On Friday, in response to the delay, U.S. Secretary of State John Kerry warned Syrian President Bashar Al-Assad he could face consequences for failing to live up to international agreements on the issue.

"We now know that the Assad regime is not moving as rapidly as it promised to move the chemical weapons out of Syria," he said.

"I would remind Bashar Al-Assad that the agreement that we reached in New York with the (UN) Security Council makes it clear that if there are issues of non-compliance, they will be referred to the Security Council for Chapter 7 compliance purposes,"  added Kerry.

The first batch of chemical weapon materials was moved out of the country earlier this month, and a second shipment was removed last week, but the Organization for the Prevention of Chemical Weapons (OPCW) has said that Damascus had handed over less than five percent of the most dangerous chemicals in its possession.

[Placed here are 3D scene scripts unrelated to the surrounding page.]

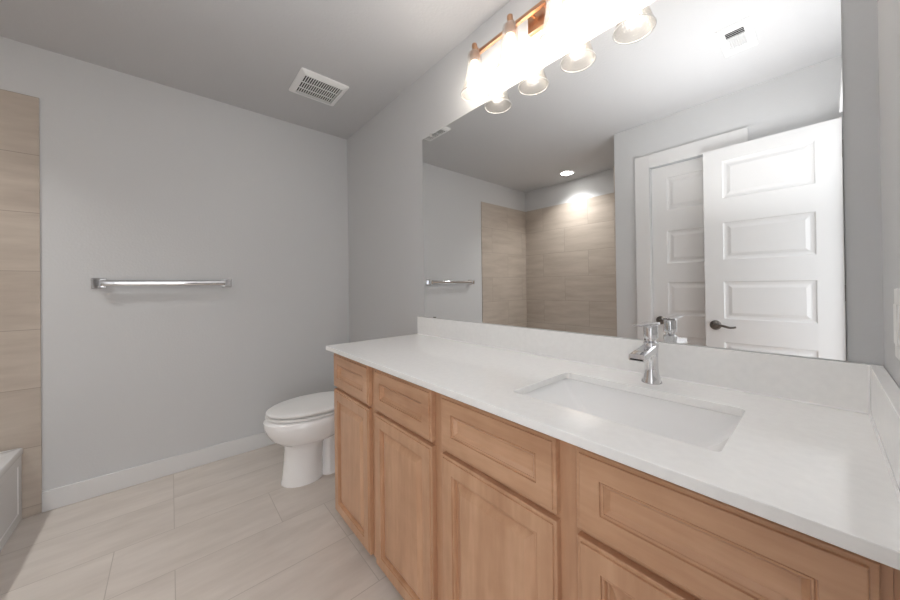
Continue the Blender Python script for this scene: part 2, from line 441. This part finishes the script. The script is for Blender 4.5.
bv = top.modifiers.new('bevel', 'BEVEL'); bv.width = .0015; bv.segments = 2; bv.limit_method = 'ANGLE'
BS = .1056
bx('backsplash', 0, CR-VL, -.020, -.002, .0003, BS, M['quartz'], ct, bevel=.0015)
bx('side_splash', L-.0205-VL, CR-VL, YC+.004, -.0203, .0003, BS, M['quartz'], ct, bevel=.0015)

bm = bmesh.new()
e_ = .003
def bead(a, b, u, v):
    a, b, u, v = map(Vector, (a, b, u, v)); loft(bm, [[p, p+u*e_, p+v*e_] for p in (a, b)])
bead((.001, -.0202, .0004), (L-.0207-VL, -.0202, .0004), (0, -1, 0), (0, 0, 1))
bead((L-.0207-VL, -.0202, .0004), (L-.0207-VL, YC+.004, .0004), (-1, 0, 0), (0, 0, 1))
bead((L-.0207-VL, -.0202, .0004), (L-.0207-VL, -.0202, BS-.001), (-1, 0, 0), (0, -1, 0))
obj('caulk', bm, M['caulk'], ct)
# sink
sink = thing('sink', 'rectangular white undermount sink basin set into the quartz countertop', 'sink', ((SX0+SX1)/2, (SY0+SY1)/2, ZC-CT))
hx = (SX1-SX0)/2+.006; hy = (SY1-SY0)/2+.005
bm = bmesh.new()
def rr(ix, iy, z, r): return rrect(-hx+ix, hx-ix, -hy+iy, hy-iy, z, r, 6)
secs = [rr(-.02, -.02, -.001, .03), rr(0, 0, -.001, .02), rr(.002, .002, -.004, .022), rr(.022, .008, -.035, .02), rr(.05, .018, -.065, .022), rr(.085, .034, -.088, .026),
        rr(.125, .065, -.099, .03), rr(.19, .112, -.103, .025)]
loft(bm, secs, False, True)
obj('basin', bm, M['porcelain'], sink, smooth=True, angle=60)
bm = bmesh.new(); lathe(bm, [(.027, -.1025), (.027, -.0995), (.024, -.098), (.020, -.100), (.008, -.100)], (0, .0, 0), 28); obj('drain', bm, M['chrome'], sink, smooth=True)

# ------------------------------------------------------------------ faucet
fa = thing('faucet', 'chrome single lever faucet standing behind the sink', 'faucet', (2.333, -.098, ZC))
bm = bmesh.new()
lathe(bm, [(.0265, .0003), (.0265, .003), (.0225, .014), (.0195, .026), (.0178, .04), (.0172, .07), (.0178, .095), (.0195, .108), (.0195, .116), (.015, .119), (.0125, .121), (.0125, .127)], (0, 0, 0), 40)
obj('body', bm, M['chrome'], fa, smooth=True, angle=50)
bm = bmesh.new()
secs = []
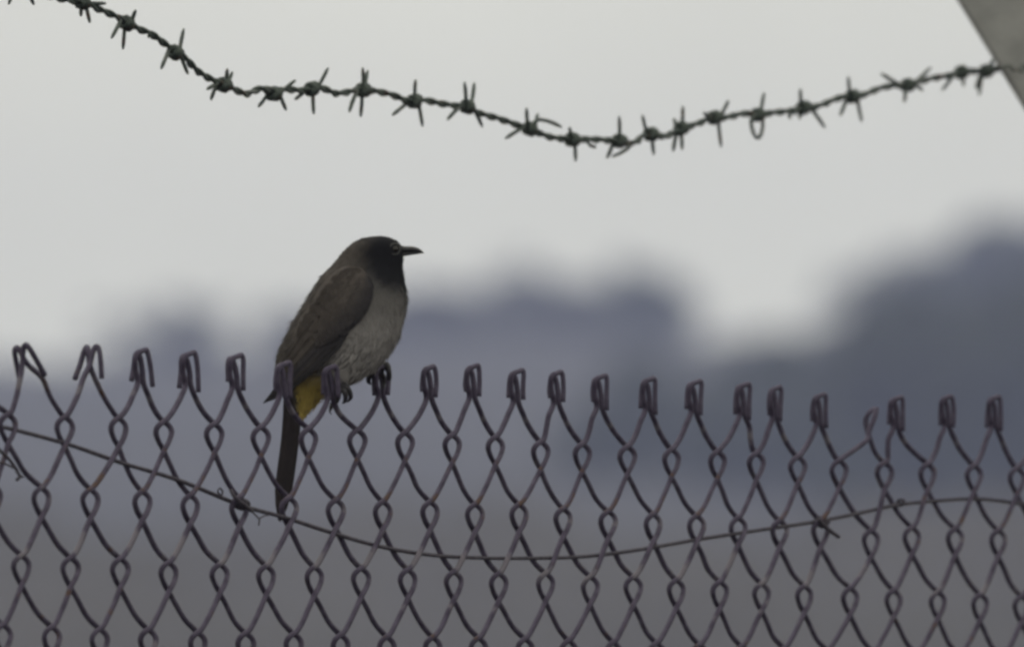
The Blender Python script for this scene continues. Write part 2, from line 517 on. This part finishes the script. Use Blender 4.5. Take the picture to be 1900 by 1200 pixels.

General Breedlove urged for “less time” to “spend moving these weapons around,” to minimize their “threat” by reducing its “exposure.”

“So we encourage rapid, encourage prompt, encourage safe delivery of these weapons,” he told Al Arabiya.

A senior State Department official said that Kerry pressed Russian Foreign Minister Sergei Lavrov to put more pressure on Damascus to make real progress on destroying its chemical weapons arsenal and repeated his concerns about the humanitarian situation.